# Idle Time
## Concept
Idle Time = the time during which the worker is not working but is still being paid.
It represents the gap between hours paid for and hours actually utilised on production.
## Classification of Idle Time
### Normal Idle Time
Unavoidable and inherent in any working condition. Examples:
- Normal rest / lunch / washroom breaks
- Setting up of machines
- Travel time from factory gate to workplace
- Time between shift changes
### Abnormal Idle Time
Avoidable; caused by unusual or one-off events.

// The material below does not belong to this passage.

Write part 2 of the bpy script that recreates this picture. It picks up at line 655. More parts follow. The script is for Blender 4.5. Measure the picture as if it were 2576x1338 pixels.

Examples:
- Non-availability of material
- Fire / flood / power failure
- Breakdown of machine
- Lockouts, strikes
## Accounting Treatment
| Type | Treatment | Analogy |
|---|---|---|
| Normal Idle Time | Reduce the hours used in cost-per-hour calculation; do NOT reduce the cost. Effectively, the cost is absorbed by the productive hours (rate per hour goes up). | Just like Normal Loss of Material — absorbed by good units |
| Abnormal Idle Time | Reduce both the hours AND the cost. The cost of abnormal idle time is transferred to Costing P&L | Just like Abnormal Loss of Material — written off |
## Effective Working Hours Formula
$$\text{Effective Hours} = \text{Total Hours Paid} - \text{Normal Idle Time} - \text{Abnormal Idle Time}$$
When computing Labour Cost per Hour:
- For Normal idle time → reduce hours in the denominator (cost stays the same → rate per hour increases automatically).
- For Abnormal idle time → reduce the related cost from numerator AND reduce hours from denominator; the removed cost goes to Costing P&L.